First, the overwhelming majority of people learn to “hack the system” within the ethical boundaries and rules of their bonus plans. Second, when people do leap from working within the system to behaving unethically, it is often limited to a small number of folks. In this situation, leaders at Wells Fargo, who were each highly compensated themselves for hitting performance targets, seemed to actively create a set of norms of behavior. These norms not only accepted unethical behavior but may have even found ways to coach and reinforce it.

It wouldn’t be surprising if people within Wells Fargo even began to rationalize their collective behavior over time in order to further reinforce that what they were doing was the right thing to do.

In a society that has evolved to be highly individualistic and in a work environment that rewards short-term results over the long-term performance, what should we expect?
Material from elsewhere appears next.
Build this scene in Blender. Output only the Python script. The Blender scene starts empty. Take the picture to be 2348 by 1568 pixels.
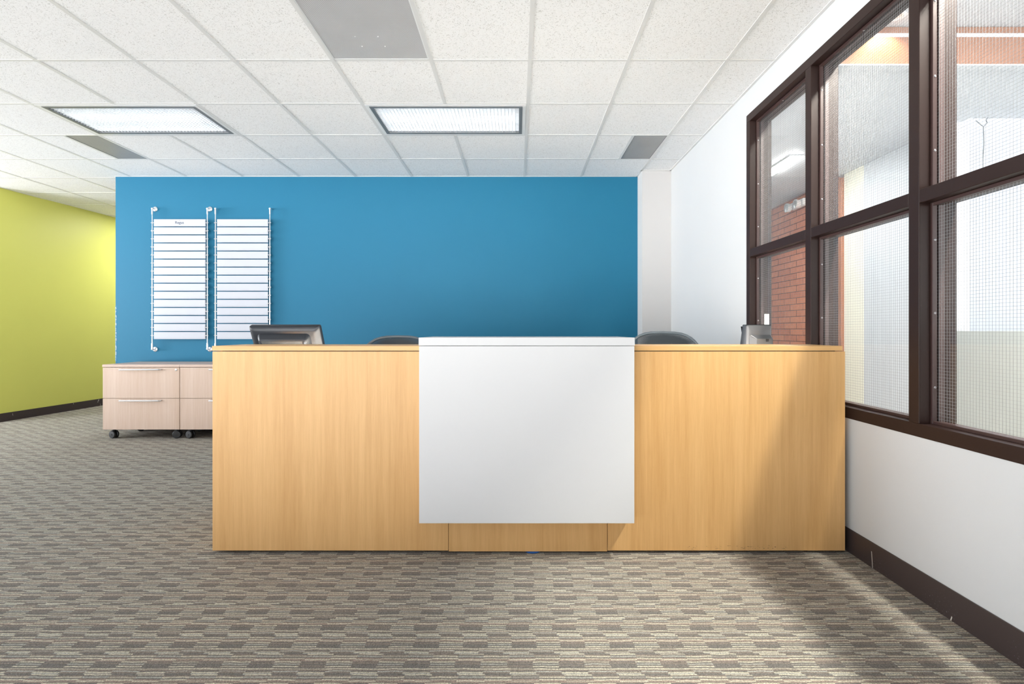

The average American hourly wage has stayed stagnant at best for the past 3 decades, and many people find themselves in a position where variable bonuses are not an extra reward, but necessary to support their lifestyle. When those bonuses are threatened, is it all that surprising that some people will find ways to do anything in their power to succeed?

This week, CEO John Stumpf has publicly blamed bad employees—not leadership—for these behaviors. “The 1% that did it wrong, who we fired, terminated, in no way reflects our culture nor reflects the great work the other vast majority of the people do,” he said. “That’s a false narrative.” At the same time, the bank announced that it would eliminate product sales goals by 2017 in an effort to begin to change the way they incentivize employee behavior.

It’s an undeniable fact is that the culture of an organization has a profound effect on shaping the behavior of its members. And as we’ve seen over the past two weeks with Wells Fargo, ignoring this reality can be disastrous.

Wells Fargo is at a crossroads. With a market cap of $236.9 billion, $185 million only represents only about 3% of the bank’s second-quarter profits. The financial cost may be pocket change, but the bank has also lost the trust of its stakeholders. It remains to be seen how deeply they will dig into their culture to make the changes needed to win back that trust.